The force behind the throne and the vision that forms the future of the nation is MBS. It will be an underestimation of his sway to believe that MBS would not realize what Biden says to the King or would not help mold responses.
A stark recent example of MBS's power behind the throne played out late mid-November last year. Israeli sources leaked that Prime Minister Benjamin Netanyahu had met with MBS in the kingdom, marking a massive diplomatic shift between the two countries. Multiple Saudi ministers denied it publicly and privately. Experienced Saudi watchers believe this was because MBS had not told his father about the hugely sensitive visit and needed to cover his tracks.
But maybe what concerns President Biden is not the effect within the kingdom of a political putdown, but how it would echo in the rest of the world.
The defense of human rights, and the strength that derives from it, was a core theme of his maiden presidential foreign policy address earlier this month.
"Defending freedom. Championing opportunity. Upholding universal rights. Respecting the rule of law. And treating every person with dignity. That's the grounding wire of our global policy. Our global power. That's our inexhaustible source of strength," he said.
With that strength, Biden plans to harness the help of allies to contain China, his biggest foreign policy challenger.
"We'll confront China's economic abuses, counter its aggressive, coercive action to push back on China's attack on human rights, intellectual property, and global governance," he continued.
As outlined by Australia's ex-Prime Minister Kevin Rudd in a recent Foreign Affairs article, Biden will use his "Democracy Summit" this year to focus on China's abuse of Uyghur Muslims and other human rights violations in an effort to crimp Beijing's growing power.
"The [Chinese Communist Party's] diplomatic establishment fears that the Biden administration, realizing that the United States will soon be unable to match Chinese power on its own, might form an effective coalition of countries across the democratic capitalist world with the express aim of counterbalancing China collectively. In particular, CCP leaders fear that President Joe Biden's proposal to hold a summit of the world's major democracies represents a first step on that path," Rudd wrote.
Little surprise then that getting tough on Saudi, a friend and relative minnow in the sea of challenges he faces from China, has sprung so readily from Biden's playbook.

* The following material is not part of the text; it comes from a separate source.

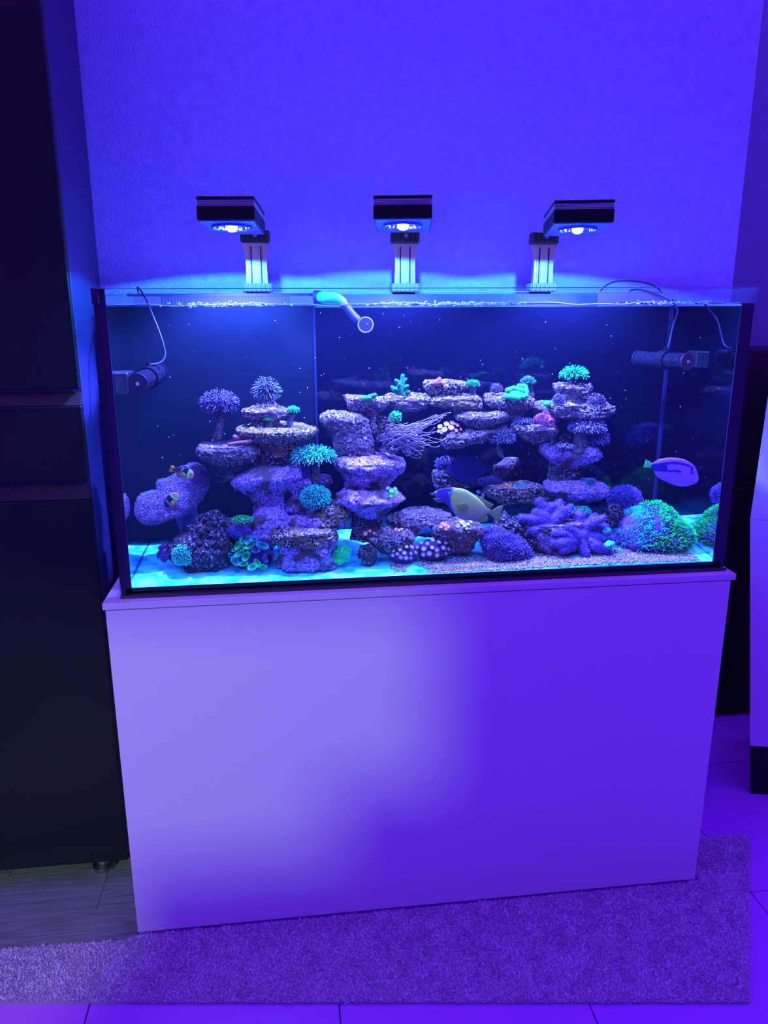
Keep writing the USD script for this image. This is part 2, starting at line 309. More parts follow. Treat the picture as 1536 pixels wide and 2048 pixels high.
# ------------------------------------------------------------------ lamps
alu_m = mat('black_anodised', (.004, .005, .01), None, rough=.45, spec=.15)
fin_m = mat('grey_fins', (.22, .22, .34), None, rough=.45, metal=0)
arm_m = mat('silver_arm', (.62, .36, .34), None, rough=.38, metal=.55)
hinge_m = mat('black_hinge', (.03, .025, .03), None, rough=.45)
clamp_m = mat('grey_clamp', (.22, .2, .5), None, rough=.5)
under_m = mat('lamp_under', (.02, .05, .42), None, rough=.25, spec=.5)  # blue LED glow of the underside put into the plate colour
led_m = usdkit.material(stage, '/World/Looks/led_glow', {'e': ('emission', {'color': (.5, .6, 1.0), 'strength': 14.0})}, [], surface='e.emission')
scrw_m = mat('screw_steel', (.6, .6, .65), None, rough=.3, metal=1)
LAMP_POS = []
def lamp(label, f0, f1, r0, r1, armpx, yaw_arm=0):
    """f0,f1: lower front corners in the photo; r0,r1: lower rear corners."""
    A, B = at(*f0, .1), at(*f1, .1); C, D = at(*r0, .285), at(*r1, .285)
    H = .0485
    mid_f, mid_r = (A+B)/2, (C+D)/2
    L = np.linalg.norm(mid_r-mid_f); ey = (mid_r-mid_f)/L
    ex = np.cross(ey, [0, 0, 1.]); ex /= np.linalg.norm(ex); ez = np.cross(ex, ey)
    W = np.linalg.norm(B-A)
    X = lambda x, y, z: mid_f+ex*x+ey*y+ez*z
    def fr_(m):
        v = np.array(m.vertices); m = m.copy(); m.vertices = mid_f+v[:, :1]*ex+v[:, 1:2]*ey+v[:, 2:3]*ez; return m
    t = thing('aquarium_lamp', label, 'lamp', group=None)
    # housing: open frame below, closed above, so that the LEDs sit in a shallow well
    part(t, 'housing', fr_(box(-W/2, W/2, 0, L, .0, .0285, .0012)), alu_m)
    part(t, 'top_cover', fr_(box(-W/2, W/2, 0, L, .0415, H, .0012)), alu_m)
    for z in (.0290, .0322, .0354, .0386):
        part(t, 'cooling_fin', fr_(box(-W/2+.001, W/2-.001, .001, L-.001, z, z+.0022)), fin_m)
    part(t, 'fin_core', fr_(box(-W/2+.006, W/2-.006, .006, L-.006, .0286, .0414)), alu_m)
    c = (0, L*.42)
    pl_ = part(t, 'under_plate', fr_(box(-W/2+.003, W/2-.003, .003, L-.003, -.0016, -.0002)), under_m, 'blue lit underside')
    ring = trimesh.creation.annulus(.042, .046, .004); ring.apply_translation([c[0], c[1], -.0036])
    part(t, 'lens_ring', fr_(ring), under_m, smooth=40)
    dome_ = ell((0, 0, 0), (.0135, .0135, .011), 3); dome_.apply_translation([c[0], c[1], -.0022])
    part(t, 'led_lens', fr_(dome_), led_m, 'glowing white lens', smooth=True)
    rg = np.random.default_rng(int(A[0]*1000))
    bits = []
    for k in range(18):
        a = rg.uniform(0, 6.28); r_ = rg.uniform(.028, .042)
        bits.append(ell((c[0]+r_*math.cos(a), c[1]+r_*math.sin(a), -.0022), (.0016, .0016, .0014), 1))
    part(t, 'led_bead', fr_(join(bits)), led_m, 'small glowing beads around the lens', kind='stuff')
    p = X(c[0], c[1], -.02)
    LAMP_POS.append(p)
    for nm, I_, ca, so, lc in (('beam', LAMP_I, 60.0, .55, LAMP_COL), ('spill', SPILL_I, 78.0, .02, SPILL_COL)):
        sl = UsdLux.SphereLight.Define(stage, str(t.GetPath())+'/'+nm)
        sl.CreateRadiusAttr(.012); sl.CreateColorAttr(Gf.Vec3f(*map(float, lc))); sl.CreateIntensityAttr(I_*1000)
        UsdLux.ShapingAPI.Apply(sl.GetPrim()); sh = UsdLux.ShapingAPI(sl.GetPrim())
        sh.CreateShapingConeAngleAttr(ca); sh.CreateShapingConeSoftnessAttr(so)
        sl.AddTranslateOp().Set(Gf.Vec3d(*map(float, p)))
    # arm: clamp on the rear rim, upright, hinge, bracket up to the housing
    bx, ax0 = armpx
    Ya = Y1-.006
    c0 = at(bx, 578, Ya); wA = .029
    cx_ = c0[0]
    tree = t
    pts = []
    part(tree, 'clamp', box(cx_-.037, cx_+.037, Ya-.02, Ya+.022, Z1-.016+.0175, 1.609, .003), clamp_m)
    for k in range(6):
        x = cx_-.033+k*.0118
        part(tree, 'clamp_rib', box(x, x+.006, Ya-.0235, Ya-.0195, 1.5885, 1.608, .0012), clamp_m)
    part(tree, 'clamp_jaw', box(cx_-.03, cx_+.03, Ya+.0085, Ya+.02, 1.545, 1.6, .002), hinge_m)
    prof = [(-.0275, 1.6085), (.0275, 1.6085), (.0265, 1.65), (.027, 1.68), (.0325, 1.702), (.0325, 1.708), (-.0325, 1.708), (-.0325, 1.702), (-.027, 1.68), (-.0265, 1.65)]
    up = trimesh.creation.extrude_polygon(Polygon(prof), .016, engine='earcut')
    v = np.array(up.vertices); up.vertices = np.c_[v[:, 0]+cx_, v[:, 2]+Ya-.008, v[:, 1]]
    part(tree, 'arm', up, arm_m, 'silver grooved upright', smooth=20)
    for dx in (-.0125, .0125):
        part(tree, 'arm_groove', box(cx_+dx-.0016, cx_+dx+.0016, Ya-.0092, Ya-.0078, 1.61, 1.70), hinge_m)
    for dx in (-.007, .007, -.018, .018):
        part(tree, 'arm_ridge', box(cx_+dx-.0014, cx_+dx+.0014, Ya-.0096, Ya-.0078, 1.61, 1.70, .0005), arm_m)
    part(tree, 'hinge', box(cx_-.037, cx_+.037, Ya-.016, Ya+.016, 1.7085, 1.738, .004), hinge_m)
    for k in range(6):
        x = cx_-.0345+k*.0122
        part(tree, 'hinge_rib', box(x, x+.0055, Ya-.0195, Ya-.0155, 1.711, 1.736, .0012), hinge_m)
    sc = trimesh.creation.cylinder(.0055, .004, sections=16); sc.apply_transform(trimesh.transformations.rotation_matrix(math.pi/2, [1, 0, 0])); sc.apply_translation([cx_, Ya-.0205, 1.727])
    part(tree, 'hinge_screw', sc, scrw_m)
    rear = X(0, L-.01, .02)
    part(tree, 'bracket', hull([(cx_+sx*.026, Ya+dy, 1.7365) for sx in (-1, 1) for dy in (-.01, .012)]+[tuple(rear+ex*sx*.03+np.array([0, 0, dz])) for sx in (-1, 1) for dz in (-.008, .012)]), arm_m, 'silver bracket joining the hinge to the housing')
lamp('leftmost of the three square black aquarium lamps with blue glowing underside', (393, 440), (510, 440), (425, 468), (532, 468), (515, 0))
lamp('middle one of the three square black aquarium lamps on silver arms', (747, 437), (863, 437), (755, 464), (859, 464), (809, 0))
lamp('rightmost of the three square black aquarium lamps, angled to the left arm', (1110, 445), (1224, 445), (1089, 471), (1191, 471), (1083, 0))

# ------------------------------------------------------------------ sand
def sand_z(x, y): 
    x, y = np.asarray(x, float), np.asarray(y, float)
    P = np.stack([x*9, y*11, x*0], -1)
    return .9262+.052*np.clip(y-.04, 0, 1)+.010*(meshkit.fbm(P, 3, 11)-.5)*np.clip((y-.037)*14, .25, 1)+.012*np.exp(-((x-1.25)/.22)**2-((y-.17)/.12)**2)
gx, gy = np.meshgrid(np.linspace(X0+T+.002, X1-T-.002, 300), np.linspace(Y0+T+.0035, Y1-T-.002, 80), indexing='ij')
gz = sand_z(gx, gy)+.0022*(meshkit.fbm(np.stack([gx*90, gy*90, gx*0], -1), 2, 3)-.5)
nv = gx.size; top = np.stack([gx, gy, gz], -1).reshape(-1, 3); bot = top.copy(); bot[:, 2] = Z0+T+.002
I, J = np.meshgrid(np.arange(299), np.arange(79), indexing='ij'); a = (I*80+J).ravel(); b = a+80
loop = np.r_[np.arange(0, 300)*80, 299*80+np.arange(1, 80), np.arange(298, -1, -1)*80+79, np.arange(78, 0, -1)]; l2 = np.roll(loop, -1)
sand_mesh = trimesh.Trimesh(np.vstack([top, bot]), np.vstack([np.c_[a, b, b+1], np.c_[a, b+1, a+1], np.c_[a+nv, b+1+nv, b+nv], np.c_[a+nv, a+1+nv, b+1+nv], np.c_[loop, loop+nv, l2+nv], np.c_[loop, l2+nv, l2]]), process=False)
sand_m = mat('coral_sand', (.03, .80, .70), (.22, .96, .90), 24, .9, .0022, 420, lo=.35, hi=.6, spec=.1, c3=(.02, .58, .66), s3=34)  # patchy tones: sand variety, partly standing in for ripple caustics
single('sand_bed', sand_mesh, sand_m, 'pale sand glowing cyan on the aquarium bottom', 'sand', kind='stuff', smooth=True)
# coarse gravel strewn over the right half of the sand
rg = np.random.default_rng(21)
gm = []
base = trimesh.creation.icosphere(1, 1.0)
for k in range(5200):
    x = rg.uniform(.66, 1.44); y = .045+abs(rg.normal(0, .055))
    if y > .30 or meshkit.noise(np.array([x*22, y*30, 0.]), 8) < .40-.25*(x > .8) or rg.random() > min(1, (x-.62)*5): continue
    r_ = rg.uniform(.0016, .0036)
    m = base.vertices*np.array([r_*rg.uniform(.8, 1.5), r_*rg.uniform(.8, 1.5), r_*.8])*(1+.3*rg.normal(size=(len(base.vertices), 1))*.5)
    gm.append(trimesh.Trimesh(m+[x, y, float(sand_z(x, y))+.001], base.faces, process=False))
gravel_m = mat('gravel', (.10, .05, .05), (.50, .33, .24), 260, .8, lo=.4, hi=.62)
single('gravel', join(gm), gravel_m, 'coarse crushed coral gravel strewn over the sand at front right', 'gravel', kind='stuff')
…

Telling the Saudis that he'd no longer back their war in Yemen, including selling precision-guided bombs that helped make that military campaign possible, was one of Biden's first foreign policy shakeups. He said he'd only support them diplomatically.

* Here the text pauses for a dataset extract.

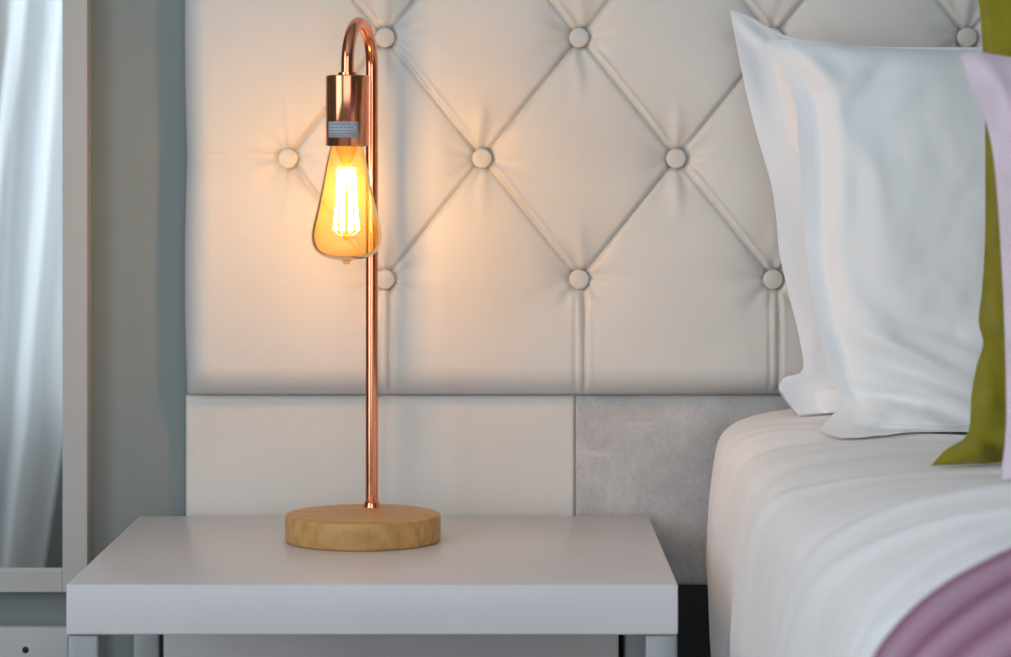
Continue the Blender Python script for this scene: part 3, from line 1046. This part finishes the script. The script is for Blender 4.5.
for xx in (-1.38, 1.08):
    rod.box(xx - 0.01, xx + 0.01, YF + 0.0005, CYc, 2.31, 2.326)
ro = rod.build('curtain_rod', M['rod'], origin=(0, CYc, 2.318), smooth=False)
tag(ro, 'metal rod above the window behind the camera, from which the white curtain hangs', 'curtain rod')

# ------------------------------------------------------------------ light
def area(name, loc, rot, sx, sy, power, col):
    l = bpy.data.lights.new(name, 'AREA')
    l.shape = 'RECTANGLE'; l.size = sx; l.size_y = sy; l.energy = power; l.color = col
    o = bpy.data.objects.new(name, l)
    COL.objects.link(o)
    o.location = loc; o.rotation_euler = rot
    return o


area('daylight_side', (XL - T - 0.05, (LW[0] + LW[1]) / 2, (LW[2] + LW[3]) / 2), (0, -math.pi / 2, 0), LW[3] - LW[2], LW[1] - LW[0], 30, (0.83, 0.935, 1.0))
area('daylight_front', ((FW[0] + FW[1]) / 2, YF - T - 0.05, (FW[2] + FW[3]) / 2), (math.pi / 2, 0, 0), FW[1] - FW[0], FW[3] - FW[2], 20, (0.83, 0.935, 1.0))

w = bpy.data.worlds.new('sky')
S.world = w
w.use_nodes = True
bg = w.node_tree.nodes['Background']
bg.inputs['Color'].default_value = (0.80, 0.90, 1.0, 1)
bg.inputs['Strength'].default_value = 0.6

# ------------------------------------------------------------------ camera
cam = bpy.data.cameras.new('camera')
co = bpy.data.objects.new('camera', cam)
COL.objects.link(co)
co.location = (0, 0, EYE)
co.rotation_euler = (math.pi / 2, 0, 0)
cam.sensor_width = 36
cam.lens = F / 1011 * 36
cam.shift_x = (505.5 - CX) / 1011
cam.shift_y = -(328.5 - CY) / 1011
cam.clip_start = 0.02
cam.dof.use_dof = True
cam.dof.focus_distance = 2.44
cam.dof.aperture_fstop = 8.0
S.camera = co

S.view_settings.view_transform = 'Standard'
S.view_settings.look = 'None'
S.view_settings.gamma = 1.0
S.view_settings.exposure = 0.10
S.view_settings.use_curve_mapping = False
S.cycles.use_denoising = True
S.cycles.max_bounces = 8
S.cycles.transparent_max_bounces = 16
S.cycles.sample_clamp_indirect = 6.0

Several Saudi sources have recently indicated all remains well in the long term US-Saudi relationship. Indeed, well-placed insiders speaking several months ago said they anticipated they'd hit a rough patch once Biden got to the White House, but expect to recover after that.

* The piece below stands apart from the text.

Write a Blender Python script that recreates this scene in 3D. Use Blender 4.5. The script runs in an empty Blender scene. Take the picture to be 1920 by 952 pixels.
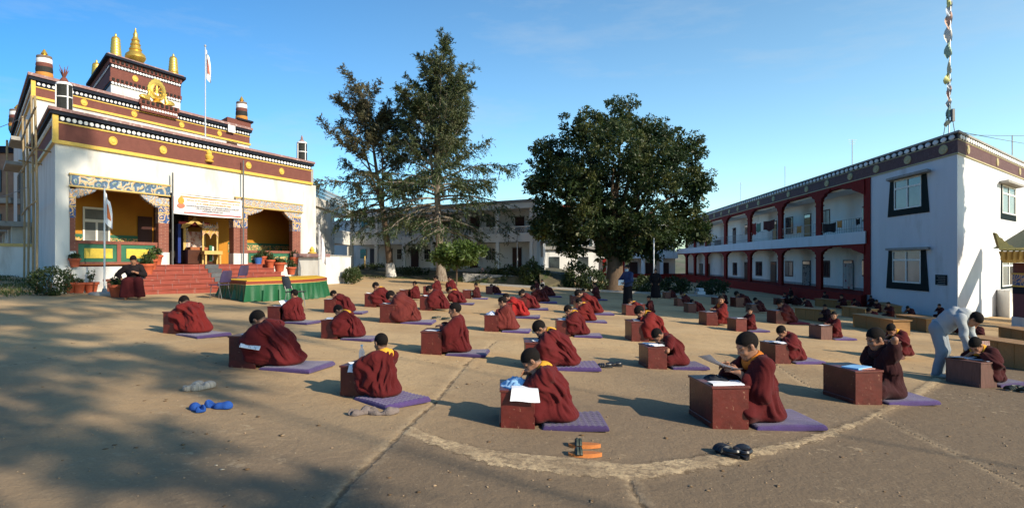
import bpy, math, random
import numpy as np
from math import sin, cos, pi, radians, atan2, sqrt
from mathutils import Vector, Matrix

SC = bpy.context.scene
COL = SC.collection
R = random.Random(7)
NR = np.random.default_rng(11)

# ------------------------------------------------------------------ camera, sky, sun, exposure
F, CX, HY, H = 1200.0, 960.0, 488.0, 1.65        # focal length, centre and horizon in photo pixels, eye height
cam = bpy.data.cameras.new('camera')
cam.sensor_width = 36.0
cam.lens = 36.0 * F / 1920.0
cam.shift_y = (HY - 476.0) / 1920.0
cam.clip_start, cam.clip_end = 0.1, 6000.0
camo = bpy.data.objects.new('camera', cam)
camo.location = (0, 0, H)
camo.rotation_euler = (radians(90), 0, 0)
COL.objects.link(camo)
SC.camera = camo

SUN_AZ, SUN_EL = radians(125.0), radians(27.0)   # bearing clockwise from the view direction (+y), height
SUNV = Vector((sin(SUN_AZ) * cos(SUN_EL), cos(SUN_AZ) * cos(SUN_EL), sin(SUN_EL)))
sun = bpy.data.lights.new('sun', 'SUN')
sun.energy, sun.angle, sun.color = 5.0, radians(0.48), (1.0, 0.87, 0.68)
suno = bpy.data.objects.new('sun', sun)
suno.rotation_euler = SUNV.to_track_quat('Z', 'Y').to_euler()
suno.location = (20, -10, 30)
COL.objects.link(suno)

W = bpy.data.worlds.new('World')
SC.world = W
W.use_nodes = True
nt = W.node_tree
nt.nodes.clear()
wo = nt.nodes.new('ShaderNodeOutputWorld')
bg = nt.nodes.new('ShaderNodeBackground')
sky = nt.nodes.new('ShaderNodeTexSky')
sky.sky_type = 'NISHITA'
sky.sun_disc = False
sky.sun_elevation, sky.sun_rotation = SUN_EL, SUN_AZ
sky.altitude, sky.air_density, sky.dust_density, sky.ozone_density = 900, 1.0, 0.6, 2.5
tc = nt.nodes.new('ShaderNodeTexCoord')
mp = nt.nodes.new('ShaderNodeMapping')
mp.inputs['Scale'].default_value = (1.1, 1.1, 5.0)
mp.inputs['Rotation'].default_value = (0.0, 0.22, 0.3)
nz = nt.nodes.new('ShaderNodeTexNoise')
nz.inputs['Scale'].default_value = 2.6
nz.inputs['Detail'].default_value = 7.0
nz.inputs['Roughness'].default_value = 0.62
rp = nt.nodes.new('ShaderNodeValToRGB')
rp.color_ramp.elements[0].position, rp.color_ramp.elements[0].color = 0.50, (0, 0, 0, 1)
rp.color_ramp.elements[1].position, rp.color_ramp.elements[1].color = 0.86, (0.5, 0.5, 0.5, 1)
mx = nt.nodes.new('ShaderNodeMix')
mx.data_type = 'RGBA'
mx.inputs[7].default_value = (7.4, 8.6, 9.6, 1)                  # thin veil of cirrus
nt.links.new(tc.outputs['Generated'], mp.inputs['Vector'])
nt.links.new(mp.outputs['Vector'], nz.inputs['Vector'])
nt.links.new(nz.outputs['Fac'], rp.inputs['Fac'])
nt.links.new(rp.outputs['Color'], mx.inputs[0])
# the blue deepens away from the sun's side: a smooth slope over the whole dome
dt = nt.nodes.new('ShaderNodeVectorMath')
dt.operation = 'DOT_PRODUCT'
dt.inputs[1].default_value = (0.80, 0.10, -0.55)
mr = nt.nodes.new('ShaderNodeMapRange')
mr.inputs[1].default_value, mr.inputs[2].default_value = -0.72, 0.50
tint = nt.nodes.new('ShaderNodeMix')
tint.data_type = 'RGBA'
tint.inputs[6].default_value = (0.30, 1.36, 2.10, 1)
tint.inputs[7].default_value = (3.1, 3.5, 3.05, 1)
mul = nt.nodes.new('ShaderNodeMix')
mul.data_type, mul.blend_type = 'RGBA', 'MULTIPLY'
mul.inputs[0].default_value = 1.0
nt.links.new(tc.outputs['Generated'], dt.inputs[0])
nt.links.new(dt.outputs['Value'], mr.inputs[0])
nt.links.new(mr.outputs[0], tint.inputs[0])
nt.links.new(sky.outputs['Color'], mul.inputs[6])
nt.links.new(tint.outputs[2], mul.inputs[7])
nt.links.new(mul.outputs[2], mx.inputs[6])
nt.links.new(mx.outputs[2], bg.inputs['Color'])
nt.links.new(bg.outputs['Background'], wo.inputs['Surface'])
bg.inputs['Strength'].default_value = 0.062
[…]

In the meantime, MBS does seem to be bending amidst Biden's human rights blitz. He's ordered judicial reforms, in part to protect human rights, and remove inequities in how laws are interpreted. High-profile activists, including Loujain al-Hathloul, have been released from detention, although they still face onerous restrictions. But lesser known figures remain locked up and a key partner in the Obama-Biden White House, former Crown Prince Mohammed bin Nayef, remains under house arrest, according to sources familiar with the situation. How MBS addresses those detentions foretells how far the Crown Prince is willing to bend, and how far Biden is willing to go in pressuring the Saudi government. For now the message has been heard, and absorbed. A counter-punch is unlikely. Saudi Arabia's relationship with the US spans generations of presidents and kings. This could be the wobble most Saudis were expecting.